The weapons used to strike Saudi oil facilities were Iranian-made, the Riyadh-led coalition said Monday, heightening fears of regional conflict after the US hinted at a military response to the assault.
The weekend strikes on Abqaiq - the world's largest oil processing facility - and the Khurais oil field in eastern Saudi Arabia sent oil prices spiking Monday.
Yemen's Iran-aligned Huthi rebels claimed responsibility for the operation but Washington has squarely blamed Iran, with President Donald Trump saying the US is "locked and loaded" to respond.
US Defense Secretary Mark Esper said the US was preparing a response.
"The United States military, with our interagency team, is working with our partners to address this unprecedented attack and defend the international rules-based order that is being undermined by Iran," he said in a tweet.
Saudi's energy infrastructure has been hit before, but this strike was of a different scale, abruptly halting half the Opec kingpin's output - some six percent of the world's oil supply.
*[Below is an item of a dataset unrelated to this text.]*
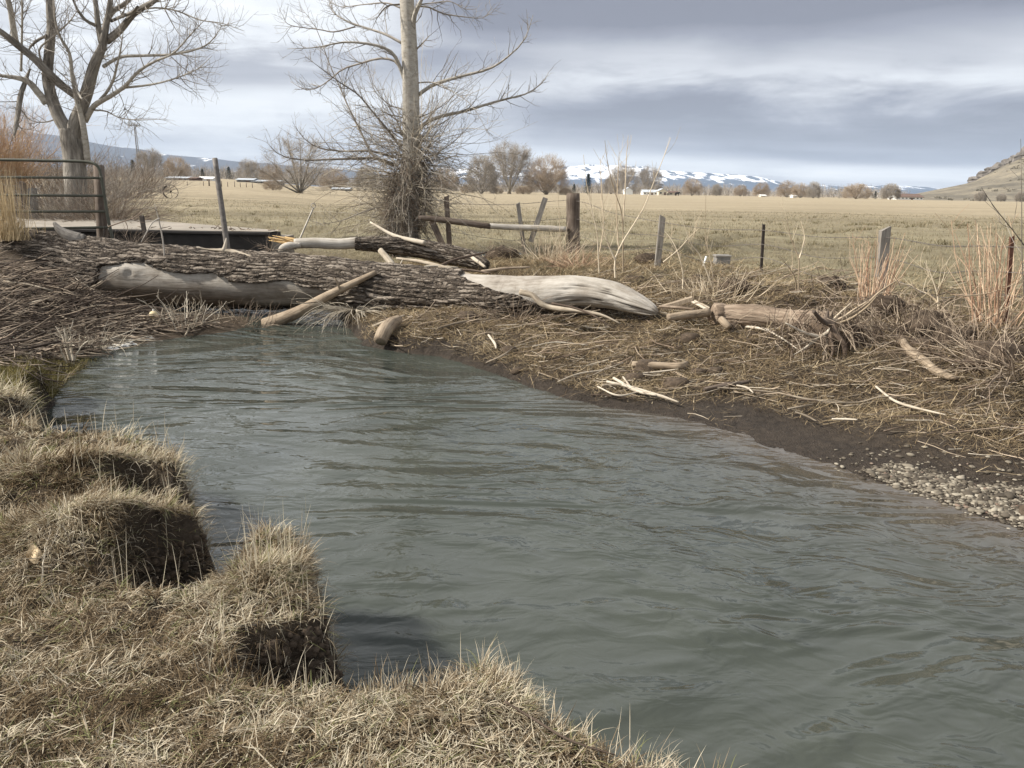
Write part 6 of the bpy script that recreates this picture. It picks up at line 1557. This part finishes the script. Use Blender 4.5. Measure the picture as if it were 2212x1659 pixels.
# ------------------------------------------------------------------ field grass
frg = np.random.default_rng(88)
bb = BB()
n = 150000
Y = np.exp(frg.uniform(math.log(8.0), math.log(60), n)); X = frg.uniform(-.74, .74, n) * Y
d2 = sdf(X, Y, far_w); z = height(X, Y)
dens = np.clip(fbm(X * .5, Y * .7, 3, 3) * 2.2 + .62, .05, 1)
keep = (d2 > np.interp(X, [-3, 0, 3], [1.3, 2.6, 3.9])) & (frg.random(n) < dens) & ~((X < x1 + .2) & (Y > bY - .3) & (Y < np.interp(X, [x0, xl, x1], [bk + 1.1, bk + .1, bY + .8]))) & (np.hypot((X - PUD[0]) / 1.5, (Y - PUD[1]) / 1.0) > .9)
P = np.stack([X, Y, z], -1)[keep]; n = len(P); s = np.maximum(1, P[:, 1] / 14)
P = P + frg.normal(0, .02, (n, 3)) * [1, 1, 0]
bb.add(blades(P, frg.uniform(0, 6.28, n), frg.uniform(.2, 1.3, n), frg.uniform(.03, .10, n) * np.sqrt(s) * np.interp(P[:, 1], [25, 60], [1, .45]), .008 * s, frg.uniform(0, .4, n), 2, frg.beta(1.8, 1.8, n)))
cl = []
for k in range(420):
    if k < 190:
        i = frg.integers(0, len(DITCH) - 1); f_ = frg.random(); c_ = DITCH[i] * (1 - f_) + DITCH[i + 1] * f_; cl.append((c_[0] + frg.normal(0, .3), c_[1] + frg.normal(0, .35)))
    else:
        y_ = math.exp(frg.uniform(math.log(12), math.log(48))); cl.append((frg.uniform(-.6, .7) * y_, y_))
cl = np.array(cl); cl = cl[(sdf(cl[:, 0], cl[:, 1], far_w) > 3.2)]
K = 26; ci = np.repeat(np.arange(len(cl)), K); n = len(ci); X = cl[ci, 0] + frg.normal(0, .10, n); Y = cl[ci, 1] + frg.normal(0, .08, n); s = np.maximum(1, Y / 16)
bb.add(blades(np.stack([X, Y, height(X, Y)], -1), frg.uniform(0, 6.28, n), frg.uniform(.1, 1.0, n), frg.uniform(.06, .18, n), .010 * s, frg.uniform(0, .4, n), 2, np.clip(frg.choice([.02, .15, .6], len(cl))[ci] + frg.normal(0, .1, n), 0, .85)))
tag(bb.build('field_grass', M['grass_field']), 'short dry grass of the wide pasture', 'grass', None, 'stuff')

# ------------------------------------------------------------------ grass of the near bank
ng = np.random.default_rng(99)
def near_pts(n, y0=1.25, y1=9.0, edge=None):
    out = []; c_ = 0
    while c_ < n:
        x = ng.uniform(-7.0, 1.7, 80000); y = ng.uniform(y0, y1, 80000)
        ok = (np.abs(x) < .74 * y + .5) & (ng.random(80000) < np.minimum(1, (2.6 / np.hypot(x, y)) ** 1.6))
        x, y = x[ok], y[ok]
        d = sdf(x, y, near_w)
        k = (d > .0) & (d < edge) if edge else d > .015
        x, y, d = x[k], y[k], d[k]; out.append(np.stack([x, y, d], -1)); c_ += len(x)
    o = np.vstack(out)[:n]
    return o[:, 0], o[:, 1], o[:, 2]
def outward(x, y, e=.03):
    gx_ = sdf(x + e, y, near_w) - sdf(x - e, y, near_w); gy_ = sdf(x, y + e, near_w) - sdf(x, y - e, near_w)
    return np.arctan2(-gy_, -gx_)
def zs(x, y): return np.maximum(height(x, y), -.05)
def mossy(x, y): return sst(y, 5.8, 7.0) * (1 - sst(y, 8.8, 9.6))
bb = BB()
def lk(x, y): return np.maximum(.8, np.hypot(x, y) / 3.6)
def locks(cx_, cy_, K, L, spread, lean, w, tone, dirs=None, crl=(.02, .35), lift=.004, rnd=.45):
    """locks of grass: K blades that grow together and lie the same way"""
    m = len(cx_); ci = np.repeat(np.arange(m), K); n = m * K
    da = (ng.uniform(0, 6.28, m) if dirs is None else dirs)[ci] + ng.normal(0, rnd, n)
    x = cx_[ci] + ng.normal(0, spread, n); y = cy_[ci] + ng.normal(0, spread, n); s = lk(x, y)
    ln = ng.normal(lean[0], lean[1], m)[ci] + ng.normal(0, .22, n)
    cu = ng.uniform(crl[0], crl[1], m)[ci] + ng.normal(0, .08, n)
    LL = ng.uniform(L[0], L[1], m)[ci] * ng.uniform(.5, 1.15, n) * np.sqrt(s)
    ti = np.clip(tone(cx_, cy_, m)[ci] + ng.normal(0, .16, n), 0, .86)
    ti = np.where((ng.random(m) < .09)[ci], ng.uniform(.88, 1, n), ti)
    d = sdf(x, y, near_w); k = (d > -.005) & (ng.random(n) > .8 * mossy(x, y))
    ed = np.where(k & (d < .10))[0]
    if len(ed):
        oy = np.sin(outward(x[ed], y[ed])); k[ed] &= ~((oy < -.25) & (ng.random(len(ed)) < .62))
    bb.add(blades(np.stack([x, y, zs(x, y) + lift + np.abs(ng.normal(0, .010, n))], -1)[k], da[k], ln[k], LL[k], (ng.uniform(w[0], w[1], n) * s * .85)[k], cu[k], 4, ti[k]))
def tone(x, y, m): return np.clip(ng.beta(1.5, 1.6, m) * .7 + 1.25 * fbm(x * 4.5, y * 4.5, 17, 3) + .09 - .15 * sst(-x, .3, 1.3) * (1 - sst(y, 3.2, 4.2)), 0, .85)
def tone_dark(x, y, m): return np.clip(ng.beta(1.3, 2.6, m) * .55, 0, .8)
# brown thatch lying flat, then paler locks over it, then upright tufts
x, y, d = near_pts(6800); locks(x, y, 6, (.05, .12), .03, (1.45, .15), (.003, .0055), tone_dark, None, (-.1, .1), .003, .9)
x, y, d = near_pts(6000); locks(x, y, 8, (.04, .095), .016, (1.28, .22), (.0032, .006), tone, None, (-.05, .30), .012, .40)
x, y, d = near_pts(2000); locks(x, y, 9, (.025, .065), .012, (.6, .3), (.0035, .006), tone, None, (.05, .45), .0, 1.3)
# edges: locks bending over the water
x, y, d = near_pts(800, 1.25, 9, .10); ow = outward(x, y)
keep = (np.sin(ow) > -.35) | (ng.random(len(x)) < .22); x, y, ow = x[keep], y[keep], ow[keep]
locks(x, y, 8, (.06, .16), .012, (.85, .3), (.003, .005), tone, ow + ng.normal(0, .5, len(x)), (.08, .45), .004, .4)
# combed locks on the tussocks
for (c_, rx, ry, cnt, L0) in ((B_C, .22, .19, 380, .12), (B_D, .62, .30, 900, .13), (B_E, .9, .30, 800, .14), (B_F, .5, .3, 260, .2), (B_1, .3, .16, 190, .10)):
    u = ng.normal(0, .62, (cnt, 2)); x = c_[0] + u[:, 0] * rx; y = c_[1] + u[:, 1] * ry
    d = sdf(x, y, near_w); k = (d > .015) & ((u[:, 1] > -.55) | (ng.random(cnt) < .35) | (u[:, 0] < -.3)); x, y, u = x[k], y[k], u[k]
    locks(x, y, 9, (L0 * .5, L0 * 1.1), .014, (1.0, .35), (.003, .0052), tone, np.arctan2(u[:, 1], u[:, 0] + .35) + ng.normal(0, .6, len(x)), (.05, .42), .0, .4)
# roots and straw hanging out of the cut faces
x, y, d = near_pts(1500, 1.25, 7, .07); ow = outward(x, y); k = np.sin(ow) < -.1; x, y, ow = x[k], y[k], ow[k]; n = len(x)
bb.add(blades(np.stack([x, y, zs(x, y) + .004], -1), ow + ng.normal(0, .4, n), ng.normal(1.2, .3, n), ng.uniform(.04, .16, n), .0028 * lk(x, y), ng.uniform(.25, .6, n), 4, ng.beta(1.4, 2, n) * .8))
# tall pale stalks
x, y, d = near_pts(330, 1.4, 8, .16); n = len(x)
bb.add(blades(np.stack([x, y, zs(x, y)], -1), ng.uniform(0, 6.28, n), np.abs(ng.normal(.15, .15, n)), ng.uniform(.12, .32, n) * np.clip(np.hypot(x, y) / 3.2, .4, 1), .0035 * np.maximum(1, np.hypot(x, y) / 3.5), ng.uniform(-.05, .12, n), 4, ng.uniform(.65, .86, n)))
u = ng.normal(0, .55, (34, 2)); x = B_C[0] + .03 + u[:, 0] * .17; y = B_C[1] + u[:, 1] * .12; n = 34
bb.add(blades(np.stack([x, y, zs(x, y)], -1), ng.uniform(0, 6.28, n), np.abs(ng.normal(.12, .12, n)), ng.uniform(.12, .34, n), np.full(n, .0035), ng.uniform(-.04, .1, n), 4, ng.uniform(.65, .86, n)))
# broad dead leaves and stems pressed flat
x, y, d = near_pts(1700, 1.25, 4.5); n = len(x)
bb.add(blades(np.stack([x, y, zs(x, y) + .015], -1), ng.uniform(0, 6.28, n), ng.normal(1.45, .15, n), ng.uniform(.04, .15, n), ng.uniform(.003, .0065, n), ng.normal(0, .1, n), 3, ng.uniform(.55, .86, n)))
tag(bb.build('grass', M['grass_near']), 'matted dead grass and tussocks of the near bank', 'grass', None, 'stuff')
x, y, d = near_pts(26000, 1.25, 7.5, .13); x2 = x + .0; ow = outward(x, y)
x = x + np.cos(ow) * ng.uniform(0, .09, len(x)); y = y + np.sin(ow) * ng.uniform(0, .09, len(x)); k = np.sin(ow) < .15; x, y = x[k], y[k]
z0 = height(x, y); d0 = sdf(x, y, near_w); k = (z0 > .0) & (z0 < np.interp(y, [0, 7], [.42, .36])); x, y, z0 = x[k][:2600], y[k][:2600], z0[k][:2600]
tb = TB()
for j in range(len(x)):
    s_ = min(.016, ng.gamma(1.6, .004) + .004); tb.raw(*rock(np.array([x[j], y[j], z0[j]]), (s_ * 1.3, s_, s_ * .9), j))
tag(tb.build('soil_crumbs', clod_m), 'crumbling dark soil on the cut faces of the near bank', 'soil', None, 'stuff')
# darker mossy turf further up the left shore
bb = BB(); x, y, d = near_pts(42000, 5.0, 9.4); k = ng.random(len(x)) < mossy(x, y); x, y = x[k], y[k]; n = len(x)
bb.add(blades(np.stack([x, y, zs(x, y)], -1), ng.uniform(0, 6.28, n), ng.uniform(.2, 1.4, n), ng.uniform(.05, .14, n), ng.uniform(.006, .010, n), ng.uniform(.0, .4, n), 3))
tag(bb.build('mossy_turf', M['grass_dull']), 'dark mossy turf between tussocks and stick heap on the left shore', 'turf', None, 'stuff')
# small things in the near grass
q = on_ground(76, 1216, 1.5, 8); tb = TB(); V = []
for i in range(7):
    for j in range(7):
        u_, v_ = i / 6 - .5, j / 6 - .5; w_ = .052 * math.sqrt(max(0, 1 - (2 * u_) ** 2)) ; V.append(q + [u_ * .068, v_ * w_ * 1.6 * .6, .04 + v_ * w_ * .9 + .018 * math.sin(u_ * 6) * math.cos(v_ * 5)])
F = [[i * 7 + j, i * 7 + 7 + j, i * 7 + 8 + j, i * 7 + 1 + j] for i in range(6) for j in range(6)]; nV = len(V)
V2 = V + [p_ + np.array([0, .002, .002]) for p_ in V]; tb.raw(V2, F + [[c + nV for c in reversed(f_)] for f_ in F]); tag(tb.build('dry_leaf', M['leaf'], None, q), 'pale tan curled leaf lying in the near grass at the left', 'leaf')
def weed(lab, px, py, H, n, seed, mat='twig_pale', lean=(.1, .9)):
    return thicket('dead_weed', lab, 'weed', on_ground(px, py, 1.4, 8), .3, H, n, M[mat], np.random.default_rng(seed), (.0022, .0042), lean, .02, .14, (2, 5), 1, base_r=.03)
weed('dead branching weed standing beside the tan leaf', 92, 1265, .26, 3, 3)
weed('wiry dead weed sprawling on the slope of the large tussock', 200, 1230, .28, 4, 4, 'twig_pale', (.5, 1.2))
weed('dark thin weed on the crest of the rear tussock', 330, 960, .2, 3, 5, 'twig_brown', (.1, .6))
stick('dry_stalk', 'long flat pale stem lying in the grass near the bottom edge', 'stalk', [on_ground(1090, 1545, 1.3, 5) + [0, 0, .05], on_ground(1150, 1585, 1.3, 5) + [0, 0, .055], on_ground(1230, 1630, 1.3, 5) + [0, 0, .05], on_ground(1330, 1650, 1.3, 5) + [0, 0, .03]], [.0035, .004, .0035, .002], M['stick'], 6, .2)
stick('dry_stalk', 'short grey stem lying by the dark hollow of the large tussock', 'stalk', [on_ground(290, 1292, 1.3, 6) + [0, 0, .02], on_ground(318, 1278, 1.3, 6) + [0, 0, .03], on_ground(345, 1270, 1.3, 6) + [0, 0, .03]], [.006, .008, .008], M['stick'], 6, .2)
for k, (px, py) in enumerate([(560, 1352), (575, 1356), (548, 1358), (532, 1362), (520, 1360), (590, 1348), (505, 1358), (570, 1345)]):
    q = on_ground(px, py, 1.4, 6); tb = TB(); s = prg.uniform(.010, .018); pebble(tb, q + [0, 0, .012], s, prg.uniform(.2, .6)); tag(tb.build('stone', stone_m, None, q), 'small grey stone embedded in the turf block by the water', 'stone', 'small stones in the near turf')

# ------------------------------------------------------------------ air
hz = bpy.data.materials.new('haze'); hz.use_nodes = True
n = NT(hz.node_tree); n.n.clear()
out = n.node('ShaderNodeOutputMaterial'); pv_ = n.node('ShaderNodeVolumePrincipled')
pv_.inputs['Color'].default_value = (.66, .80, 1.0, 1); pv_.inputs['Density'].default_value = 7.0e-5
n.l.new(pv_.outputs[0], out.inputs['Volume'])
tb = TB(); tb.box((0, 4400, 228), 26000, 10600, 464); o = tb.build('haze', hz, None, None, False); o['kind'] = 'stuff'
The Saudi-led coalition, which is bogged down in a five-year war in neighbouring Yemen, reiterated the assessment that the Huthis were not behind it, pointing the finger at Iran for providing the arms.
"All indications are that weapons used in both attacks came from Iran," rather than Yemen, coalition spokesman Turki al-Maliki told reporters in Riyadh, adding that an investigation was underway.
The Huthis said they had fired 10 drones at the Saudi installations, and Iranian President Hassan Rouhani said the attacks were in self-defence.
"The people of Yemen have been forced to respond, they are only defending themselves," he told a news conference in Ankara alongside Putin and Turkish President Recep Tayyip Erdogan.
But the New York Times reported that US officials had satellite images showing the attacks, possibly with drones and cruise missiles, had come from the north or northwest.
That indicated they were fired from the northern Persian Gulf, Iran or neighbouring Iraq, where Iran backs various armed groups.
Washington called the assault, which sparked huge fires in the heart of Saudi Arabia's oil industry, an "unprecedented attack on the world's energy supply".
With the Huthis threatening further attacks, world powers urged restraint.
NATO chief Jens Stoltenberg told AFP in Baghdad on Monday that he was "extremely concerned" about escalating tensions following the attacks, and accused Iran of "destabilising" the region.
In Ankara, Russian President Vladimir Putin offered to sell Saudi Arabia a missile defence system.
Analysts noted the attacks had exposed the vulnerability of oil installations despite the kingdom splurging billions on sophisticated defence hardware.
"Saudi Arabia has to consider its own vulnerability in launching any form of retaliation against Iran," said Anthony Cordesman, from the Washington-based Center for Strategic and International Studies.
"The US has to consider the impact of any such escalation on further cuts in Gulf petroleum exports and imports as a result of the fighting." Oil prices saw their biggest inter-day gain since the 1991 Gulf War on Monday, fuelling fears for the global economy.
Europe's benchmark Brent crude surged by 20 percent and US counterpart WTI by 15 percent as commodities trading got underway.
Both later receded, but remained up by more than 10 percent on the day by mid-afternoon in Europe.
The attack is a major test for Saudi Arabia as it could dampen investor confidence ahead of Aramco's mammoth stock flotation, a listing the government hopes will generate up to $100 billion to fund economic diversification projects.
Saudi authorities are considering whether to delay the oil giant's initial public offering, people with knowledge of the matter said.
"They're in the process of assessing the damage. It's a possibility but it's still very early," said one source who spoke on condition of anonymity.
The IPO, earlier scheduled for 2018, has already been mired in delays as it reportedly struggled to reach a $2 trillion valuation desired by Saudi rulers.